**AIM OF THE TASK**
Without altering anything, output the material below.

:::

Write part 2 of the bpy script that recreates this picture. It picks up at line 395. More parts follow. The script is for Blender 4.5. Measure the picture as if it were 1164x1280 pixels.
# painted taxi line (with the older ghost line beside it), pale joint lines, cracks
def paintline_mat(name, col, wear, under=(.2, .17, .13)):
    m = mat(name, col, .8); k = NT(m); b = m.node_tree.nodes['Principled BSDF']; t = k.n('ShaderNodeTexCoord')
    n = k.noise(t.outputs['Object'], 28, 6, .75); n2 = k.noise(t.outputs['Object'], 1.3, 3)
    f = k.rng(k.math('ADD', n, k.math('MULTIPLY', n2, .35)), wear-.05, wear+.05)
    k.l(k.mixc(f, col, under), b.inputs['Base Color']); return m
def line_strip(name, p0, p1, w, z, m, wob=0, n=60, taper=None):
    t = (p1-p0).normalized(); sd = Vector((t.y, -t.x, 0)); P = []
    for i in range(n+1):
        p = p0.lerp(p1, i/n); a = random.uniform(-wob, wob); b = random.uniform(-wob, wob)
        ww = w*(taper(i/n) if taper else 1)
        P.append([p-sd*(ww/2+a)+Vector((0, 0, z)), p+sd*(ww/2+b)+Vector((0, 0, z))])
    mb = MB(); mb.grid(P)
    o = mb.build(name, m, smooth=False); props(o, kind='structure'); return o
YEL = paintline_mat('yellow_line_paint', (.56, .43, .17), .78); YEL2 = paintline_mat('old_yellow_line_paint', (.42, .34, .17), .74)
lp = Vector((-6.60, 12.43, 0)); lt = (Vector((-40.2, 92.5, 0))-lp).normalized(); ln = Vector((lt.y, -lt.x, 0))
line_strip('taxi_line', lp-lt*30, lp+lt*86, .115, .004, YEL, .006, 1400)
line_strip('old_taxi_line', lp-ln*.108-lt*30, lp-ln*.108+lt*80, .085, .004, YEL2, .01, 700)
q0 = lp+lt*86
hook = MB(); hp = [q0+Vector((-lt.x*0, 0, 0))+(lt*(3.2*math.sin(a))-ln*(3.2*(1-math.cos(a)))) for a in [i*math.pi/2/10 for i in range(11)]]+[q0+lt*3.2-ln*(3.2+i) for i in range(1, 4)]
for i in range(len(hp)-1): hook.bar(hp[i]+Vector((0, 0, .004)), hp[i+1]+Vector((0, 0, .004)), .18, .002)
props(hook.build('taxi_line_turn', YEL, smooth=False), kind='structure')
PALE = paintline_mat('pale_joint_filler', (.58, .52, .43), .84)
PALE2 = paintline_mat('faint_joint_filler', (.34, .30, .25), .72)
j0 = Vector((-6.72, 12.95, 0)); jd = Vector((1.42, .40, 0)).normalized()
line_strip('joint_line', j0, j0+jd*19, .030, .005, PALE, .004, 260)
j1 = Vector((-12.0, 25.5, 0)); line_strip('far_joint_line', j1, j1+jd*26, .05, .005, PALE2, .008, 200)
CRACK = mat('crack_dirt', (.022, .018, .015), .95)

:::

**EXERCISE RESPONSE**
Write part 2 of the bpy script that recreates this picture. It picks up at line 395. More parts follow. The script is for Blender 4.5. Measure the picture as if it were 1164x1280 pixels.
# painted taxi line (with the older ghost line beside it), pale joint lines, cracks
def paintline_mat(name, col, wear, under=(.2, .17, .13)):
    m = mat(name, col, .8); k = NT(m); b = m.node_tree.nodes['Principled BSDF']; t = k.n('ShaderNodeTexCoord')
    n = k.noise(t.outputs['Object'], 28, 6, .75); n2 = k.noise(t.outputs['Object'], 1.3, 3)
    f = k.rng(k.math('ADD', n, k.math('MULTIPLY', n2, .35)), wear-.05, wear+.05)
    k.l(k.mixc(f, col, under), b.inputs['Base Color']); return m
def line_strip(name, p0, p1, w, z, m, wob=0, n=60, taper=None):
    t = (p1-p0).normalized(); sd = Vector((t.y, -t.x, 0)); P = []
    for i in range(n+1):
        p = p0.lerp(p1, i/n); a = random.uniform(-wob, wob); b = random.uniform(-wob, wob)
        ww = w*(taper(i/n) if taper else 1)
        P.append([p-sd*(ww/2+a)+Vector((0, 0, z)), p+sd*(ww/2+b)+Vector((0, 0, z))])
    mb = MB(); mb.grid(P)
    o = mb.build(name, m, smooth=False); props(o, kind='structure'); return o
YEL = paintline_mat('yellow_line_paint', (.56, .43, .17), .78); YEL2 = paintline_mat('old_yellow_line_paint', (.42, .34, .17), .74)
lp = Vector((-6.60, 12.43, 0)); lt = (Vector((-40.2, 92.5, 0))-lp).normalized(); ln = Vector((lt.y, -lt.x, 0))
line_strip('taxi_line', lp-lt*30, lp+lt*86, .115, .004, YEL, .006, 1400)
line_strip('old_taxi_line', lp-ln*.108-lt*30, lp-ln*.108+lt*80, .085, .004, YEL2, .01, 700)
q0 = lp+lt*86
hook = MB(); hp = [q0+Vector((-lt.x*0, 0, 0))+(lt*(3.2*math.sin(a))-ln*(3.2*(1-math.cos(a)))) for a in [i*math.pi/2/10 for i in range(11)]]+[q0+lt*3.2-ln*(3.2+i) for i in range(1, 4)]
for i in range(len(hp)-1): hook.bar(hp[i]+Vector((0, 0, .004)), hp[i+1]+Vector((0, 0, .004)), .18, .002)
props(hook.build('taxi_line_turn', YEL, smooth=False), kind='structure')
PALE = paintline_mat('pale_joint_filler', (.58, .52, .43), .84)
PALE2 = paintline_mat('faint_joint_filler', (.34, .30, .25), .72)
j0 = Vector((-6.72, 12.95, 0)); jd = Vector((1.42, .40, 0)).normalized()
line_strip('joint_line', j0, j0+jd*19, .030, .005, PALE, .004, 260)
j1 = Vector((-12.0, 25.5, 0)); line_strip('far_joint_line', j1, j1+jd*26, .05, .005, PALE2, .008, 200)
CRACK = mat('crack_dirt', (.022, .018, .015), .95)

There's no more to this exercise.